The deal with us and oil prices

The environment-economy dichotomy dominates all climate discussions. That’s where my interest lies – let’s whip out the magnifying glass and probe this dichotomy.

I like hiking. I also like warm showers and nights in the city. Pick one, but not both, because you can’t have both. Or so they say.

I picked up a copy of Jeff Rubin’s The Carbon Bubble on how Canada can actually benefit economically from climate change. He has something worth saying. Check out his interview with CBC’s Anna-Maria Tremonti.

Here’s my one-line book review: insightful, a little alarmist, but well-worth the read.

Rubin’s argument is that the oil sands will sink our economy. Given changes in consumer behaviour and the volatility of the oil market, placing all our eggs in the oil basket and very them firmly keeping there is folly. Here on out, we should focus on two assets with real value which we have in spades: farmland and water.

Rubin’s mixed bag of credentials both buoys him and drags him down like an albatross. He did worked at the CIBC for twenty years, but in 2008 he predicted – loudly and wrongly – that oil would hit $225 a barrel. Read his arguments and double-check his sources.

He raises many good points. Here’s one of many that caught my eye.

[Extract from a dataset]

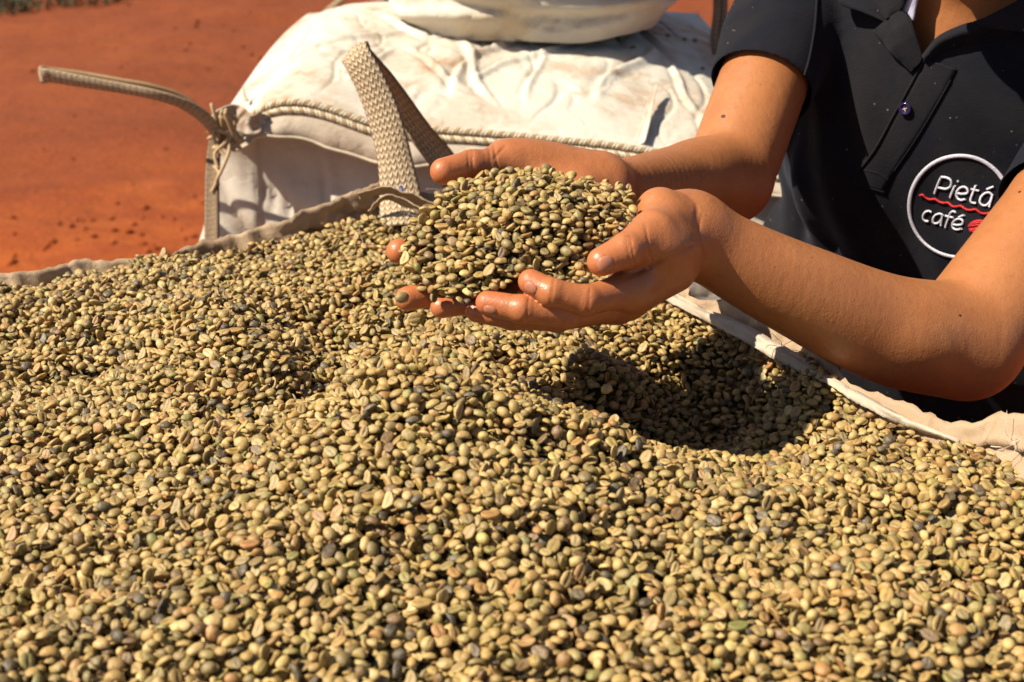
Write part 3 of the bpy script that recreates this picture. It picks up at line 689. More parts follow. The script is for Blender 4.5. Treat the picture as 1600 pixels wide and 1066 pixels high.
# right arm (far)
AR = body.group(.006, .022)
mR = J['shR'] * .5 + J['elR'] * .5
chain(AR, [J['shR'], mR, J['elR'] + (J['shR'] - J['elR']) * .12], [.043, .0385, .038])
fR = P(1050, 284, 1.10); cr_ = catmull(np.array([np.r_[J['elR'], .0375], np.r_[P(1095, 282, 1.145), .0325], np.r_[fR, .0262], np.r_[P(990, 288, 1.045), .0198], np.r_[J['wrR'] + (fR - J['wrR']) * .1, .0172]]), 30); AR2 = body.group(.0008, .014); chain(AR2, [c[:3] for c in cr_], [c[3] * 1.03 for c in cr_])
AR3 = body.group(.01, .016); AR3 += [ ell(P(1100, 276, 1.14), (.045, .027, .027), (fR - J['elR'], (0, 0, 1), (0, 1, 0)))]
# left arm (near)
AL = body.group(.006, .022)
chain(AL, [J['shL'], J['shL'] * .45 + J['elL'] * .55 + np.array((.004, 0, 0)), J['elL'] + (J['shL'] - J['elL']) * .10], [.046, .046, .0435])
fL = P(1385, 514, 1.005); gL = P(1250, 455, .975); hL = P(1150, 405, .958)
cl = catmull(np.array([np.r_[J['elL'], .0415], np.r_[fL, .0375], np.r_[gL, .0312], np.r_[hL, .0268], np.r_[J['wrL'], .0240]]), 34); AL2 = body.group(.0008, .014); chain(AL2, [c[:3] for c in cl], [c[3] * 1.03 for c in cl])
AL3 = body.group(.01, .016); AL3 += [ell(P(1425, 524, 1.0), (.040, .028, .030), (fL - J['elL'], (0, 0, 1), (0, 1, 0)))]
# head and neck
hd = body.group(.02, .03)
hd += [ell(HEAD + UAX * .03, (.095, .074, .088), (FAX, LAX, UAX)), ell(HEAD - UAX * .035 + FAX * .025, (.062, .056, .075), (FAX, LAX, UAX)), ell(HEAD - UAX * .095 + FAX * .062, (.022, .026, .018), (FAX, LAX, UAX)),
       cone(HEAD + FAX * .098 + UAX * .0, HEAD + FAX * .112 - UAX * .035, .006, .0115), ell(HEAD + FAX * .092 - UAX * .062, (.012, .024, .008), (FAX, LAX, UAX)), ell(HEAD + FAX * .085 + LAX * .03 + UAX * .012, (.012, .02, .008), (FAX, LAX, UAX)), ell(HEAD + FAX * .085 - LAX * .03 + UAX * .012, (.012, .02, .008), (FAX, LAX, UAX)),
       cone(MID + UAX * .1 + FAX * .015, HEAD - UAX * .03, .053, .055)]
for s in (-1, 1): hd.append(ell(HEAD + LAX * s * .076 - UAX * .01, (.020, .008, .032), (FAX, LAX, UAX)))

FL = []   # finger joints for flush colour, nails
def hand(joints_palm, fingers, thumb, palmk=.014, wk=.012):
    """palm group + one group per finger, each melting into the palm only"""
    gi = len(body.g); pl = body.group(palmk, .016); pl += joints_palm
    for pts, rs in fingers + [thumb]:
        g = body.group(.003, .0012); chain(g, pts, rs); body.g[-1]['with'] = gi; body.g[-1]['wk'] = wk if len(pts) > 2 else .01
        for i in range(1, len(pts) - 1): g.append(ell(pts[i], (rs[i] * 1.01,) * 3))
        FL.append((np.array(pts), rs))
# ---------------- left hand (near): thumb on top, fingers curled under the beans, pointing left
wL = J['wrL']
LI = [P(985, 452, .888), P(915, 470, .862), P(862, 457, .856), P(829, 440, .860)]
LM = [P(975, 470, .905), P(885, 490, .870), P(815, 483, .862), P(762, 473, .866)]
LR = [P(965, 478, .925), P(870, 497, .895), P(800, 496, .887), P(745, 487, .890)]
LP = [P(960, 470, .948), P(890, 490, .93), P(845, 488, .925), P(815, 480, .925)]
LT = [P(1048, 348, .925), P(1020, 362, .892), P(978, 392, .872), P(940, 409, .866)]
palmL = [cone(wL + np.array((0, -.004, .003)), LI[0], .0215, .0115), cone(wL, LM[0], .0205, .0110), cone(wL + np.array((-.0, .006, -.002)), LR[0], .020, .0105), cone(wL + np.array((0, .010, -.002)), LP[0], .019, .0105),
         cone(LI[0], LP[0], .0105, .0100), ell(P(1035, 385, .905), (.030, .0185, .022), (LT[1] - wL, (0, 0, 1), (0, 1, 0))), ell(P(1015, 425, .955), (.034, .017, .019), (LP[0] - wL, (0, 0, 1), (0, 1, 0))),
         cone(P(1045, 415, .915), P(990, 458, .90), .0185, .0125), cone(wL, P(1030, 330, .925), .022, .0155)]
hand(palmL, [(LI, [.0108, .0092, .0083, .0076]), (LM, [.0108, .0092, .0083, .0074]), (LR, [.0102, .0086, .0077, .0069]), (LP, [.0095, .0078, .0068, .0062])], (LT, [.0165, .0130, .0108, .0090]), wk=.012)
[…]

Bitumen is costly to deal with. Very expensive. In November last year, Ed Morse of Citi Research noted that investors were pulling the plug on projects that require $80/barrel to break even. Here’s a chart of the break-even costs of every international oil project through to 2020. Mackay River and Nabive Cold Lake are above the $80 mark. Rubin makes the claim that Goldman Sachs, Wood Mackenzie, and CERA have pegged most new projects past $80/barrel. I’ll try digging up more actual sources on this.

We’re now at $43.14/barrel. Check out this NASDAQ chart of oil prices going back 8 years. We’re at just about the same level now as right after the 2008 crash.

Prices were at their highest of the last eight years in mid-2008 at $140/barrel. Imagine how furiously heads must have been nodding to new projects at that time. Here’s a question: if oil could hit $140/barrel, does that mean we’ll bounce right back high prices? Rubin makes the valid point that in 2008, China and India were growing at 10% and 8% each year. China’s now at 7.4% and its GDP growth has been falling ever since 2008. India is also now at 7.4% and has been slowly growing after it hit a valley of 5.1% in 2010.

Other factors to look into when considering the economic viability of the oil sands: cheaper shale gas projects in the US and how we would move the oil – if we can’t move it, we can’t sell it.

Arguments for their economic viability? Look at how many of us drive. Talk to anyone who lives 30km outside of a downtown core. Plastic, airplanes, food, etc.

The bottom line? There is no easy economy power-up. There’s a lot to do before we can dream of long-term prosperity.